It is amazing to see some of the quality and ingenuity coming out of the indie roleplaying game community these days. Innovative ideas are bankrolled by crowdfunding campaigns and turned into beautiful books, games, and miniatures. Some of these efforts are truly unique and inspired.
Such is the case with Tim Hutchings’ Thousand Year Old Vampire. Just as a piece of book art, this $45 book is something to behold ($10 PDFs are also available). It is absolutely gorgeous.
Thousand Year Old Vampire is a solo roleplaying game. It is basically an exercise in dreaming up a vampire character and then imagining and journaling their transition from mortal to immortal, their likely long, ugly, and undead existence, and their inevitable demise.
This is a very rules-light game. The skills your character uses? I spent several minutes trying to find the Skills list in the book. There isn’t one. You make up the skills your vampire possess. And what resources they have. And who their friends are. And who the immortal is who turned them. You even get to dream up your vampire’s Mark which is something that betrays their true nature (a wound that never heals, glowing red eyes, a nimbus of gloom that surrounds their head, etc.) that must be concealed from mortals.
The main engine of the game is a series of Prompts that you have to resolve. You navigate these by rolling dice (1d10 and 1d6) to see which prompt you have to resolve. There are three prompts on each page of the Prompts section. If you’ve already encountered the first prompt, you resolve the second, and then the third. There are 80 pages of prompts and also 135 additional/alternative prompts in the appendices, so there is a lot of replayability here.
Your vampire is finally destroyed if s/he has no more skills or resources left or a prompt delivers the sad(?) news that s/he has been destroyed.
The main theme of TYOV is memory and loss. It does a very impressive job of creating a solo theater of the mind in which you really feel the struggles of a monstrous character struggling to survive, year after year, decade after decade, century upon century. The rules only allow you to hold 5 memories at a time (composed of three experiences each). You, er… I mean your vampire, loses memories over time so as to acquire new knowledge and experiences in their efforts to cope with an ever-changing world around you… er… them.
Playing TYOV is a surprisingly immersive and intense experience. Anyone who’s created and played an RPG character knows how alive that character can become, how engaged you can be with it. You can start to see the world through their eyes, dream about them, dream as them, and you may mourn a little when they die. But there is an intimacy and mentality to TYOV, not to mention the horrific predatory nature of the subject-matter, that makes this game particularly psychologically potent and taxing. There’s a trigger warning in the beginning about how unsettling all this may become and even a graphic in the back for you to chart your emotional reactions to help keep your mental health in check as you play. This is definitely a game for mentally healthy people only.

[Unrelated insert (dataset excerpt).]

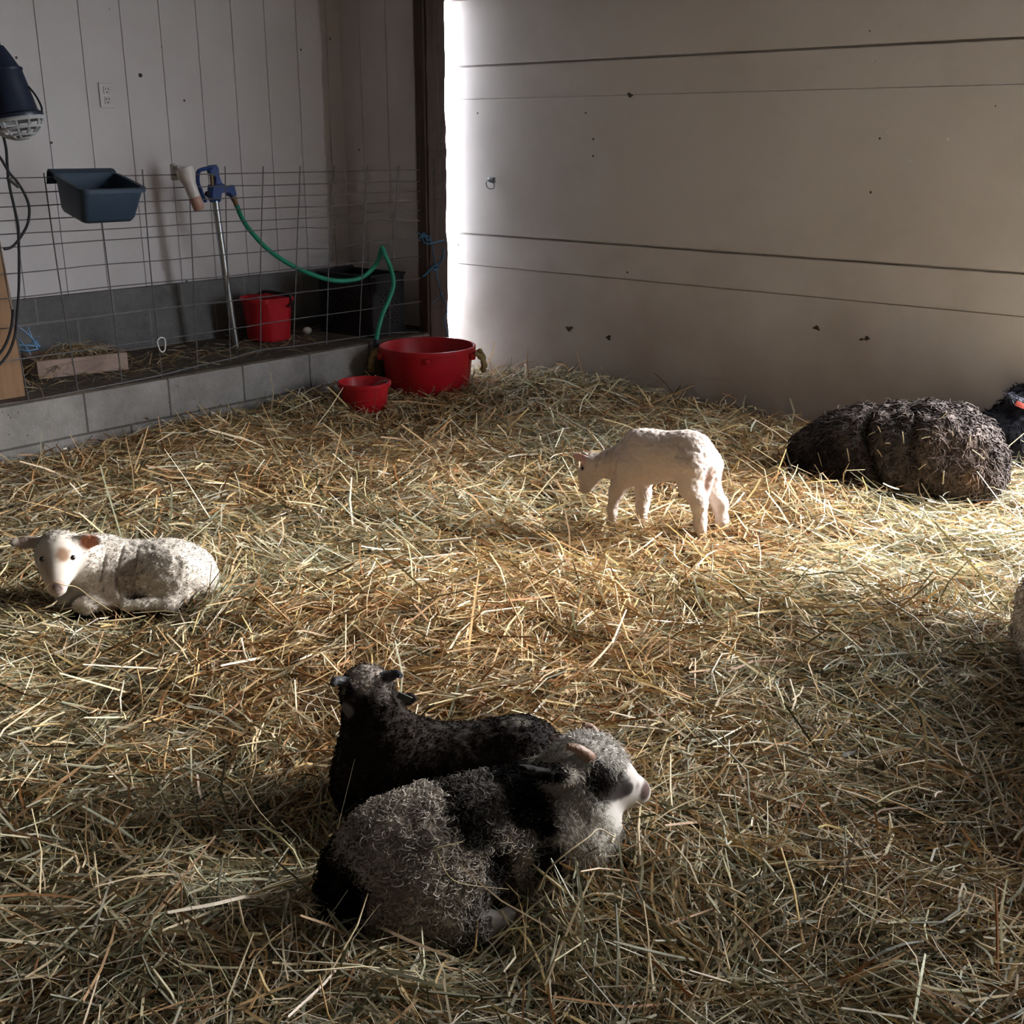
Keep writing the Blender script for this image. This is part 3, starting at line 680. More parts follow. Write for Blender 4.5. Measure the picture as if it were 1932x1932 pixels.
# ------------------------------------------------------------------ animals: signed distance bodies
class Body:
    def __init__(s, B, heading, res=.004):
        th = math.radians(heading); s.h = math.cos(th) * UU + math.sin(th) * VV; s.l = -math.sin(th) * UU + math.cos(th) * VV
        s.B = np.array([B[0], B[1], B[2] if len(B) > 2 else 0]); s.pr = []; s.res = res
    def P(s, x, y, o=0.0): return onp(x, y, s.B + o * s.l, s.l)
    def cap(s, a, b, r1, r2, k=.03, sub=False): s.pr.append(('c', np.asarray(a), np.asarray(b), r1, r2, k, sub)); return s
    def chain(s, pts, rs, k=.03):
        for i in range(len(pts) - 1): s.cap(pts[i], pts[i + 1], rs[i], rs[i + 1], k if i == 0 else min(k, .02))
    def ell(s, c, r, A=None, k=.04, sub=False, tilt=0):
        if A is None:
            t = math.radians(tilt); hh = math.cos(t) * s.h + math.sin(t) * ZZ; zz = -math.sin(t) * s.h + math.cos(t) * ZZ; A = np.array([hh, s.l, zz])
        s.pr.append(('e', np.asarray(c), np.asarray(r, float), np.asarray(A), k, sub)); return s
    def ear(s, a, b, w, t, nrm, k=.012, cup=True):
        a, b = np.asarray(a), np.asarray(b); d = b - a; L = np.linalg.norm(d); d /= L; n = np.asarray(nrm, float); n = n - np.dot(n, d) * d; n /= np.linalg.norm(n)
        A = np.array([d, n, np.cross(d, n)])
        s.ell((a + b) / 2, (L / 2, t, w), A, k)
        if cup: s.ell((a + b) / 2 + n * t * 1.05 + d * L * .03, (L * .40, t * .8, w * .68), A, .004, True)
        s.cap(a - d * .012, a + d * L * .25, t * 1.6, t * 1.2, .012)
    def mesh(s):
        lo = np.full(3, 1e9); hi = -lo; bbs = []
        for p in s.pr:
            if p[0] == 'c': R = max(p[3], p[4]); l_, h_ = np.minimum(p[1], p[2]) - R, np.maximum(p[1], p[2]) + R
            else: R = p[2].max(); l_, h_ = p[1] - R, p[1] + R
            bbs.append((l_, h_)); lo = np.minimum(lo, l_); hi = np.maximum(hi, h_)
        h = s.res; lo = lo - 4 * h; n = np.ceil((hi - lo) / h).astype(int) + 5
        D = np.full(n, .06, np.float32)
        for p, (l_, h_) in zip(s.pr, bbs):
            k = p[5] if p[0] == 'c' else p[4]; mg = k + .02
            i0 = np.maximum(((l_ - mg - lo) / h).astype(int), 0); i1 = np.minimum(((h_ + mg - lo) / h).astype(int) + 2, n)
            gx_, gy_, gz_ = [lo[a] + h * np.arange(i0[a], i1[a]) for a in range(3)]
            X, Y, Z = np.meshgrid(gx_, gy_, gz_, indexing='ij', sparse=True)
            if p[0] == 'c':
                a, b, r1, r2 = p[1], p[2], p[3], p[4]; d = b - a; dd = max(np.dot(d, d), 1e-9)
                t = np.clip(((X - a[0]) * d[0] + (Y - a[1]) * d[1] + (Z - a[2]) * d[2]) / dd, 0, 1)
                e = np.sqrt((X - a[0] - t * d[0]) ** 2 + (Y - a[1] - t * d[1]) ** 2 + (Z - a[2] - t * d[2]) ** 2) - (r1 + (r2 - r1) * t)
            else:
                c, r, A = p[1], p[2], p[3]
                q = [((X - c[0]) * A[i][0] + (Y - c[1]) * A[i][1] + (Z - c[2]) * A[i][2]) for i in range(3)]
                k0 = np.sqrt(sum((q[i] / r[i]) ** 2 for i in range(3))); k1 = np.sqrt(sum((q[i] / r[i] ** 2) ** 2 for i in range(3))) + 1e-9
                e = k0 * (k0 - 1) / k1
            sl = tuple(slice(i0[a], i1[a]) for a in range(3)); cur = D[sl]
            sub = p[-1] if p[0] == 'c' else p[5]
            if sub:
                e = -e; hh = np.maximum(k - np.abs(cur - e), 0) / k; D[sl] = np.maximum(cur, e) + hh * hh * k * .25
            else:
                hh = np.maximum(k - np.abs(cur - e), 0) / k; D[sl] = np.minimum(cur, e) - hh * hh * k * .25
        return surface_nets(D, lo, h)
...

Besides this being a fun solo and imaginative RPG, the exercise of developing and playing through a character in Thousand Year Old Vampire would be a great way of developing a vampire character for a novel or one to play in a group RPG, like Vampire: The Masquerade.
Thousand Year Old Vampire is up for three ENnie Awards this year, Product of the Year, Best Game Rules, and Best Production Values. We wish Tim the best of luck. He and Thousand Year Old Vampire deserve it.
Now, if you’ll excuse me, Giodorno, my 16th century occult-dabbling monk who got turned by a street urchin he took in out of pity, needs to feed. Anyone know of a good place in 19th century New York City to grab a bite of “fast food?”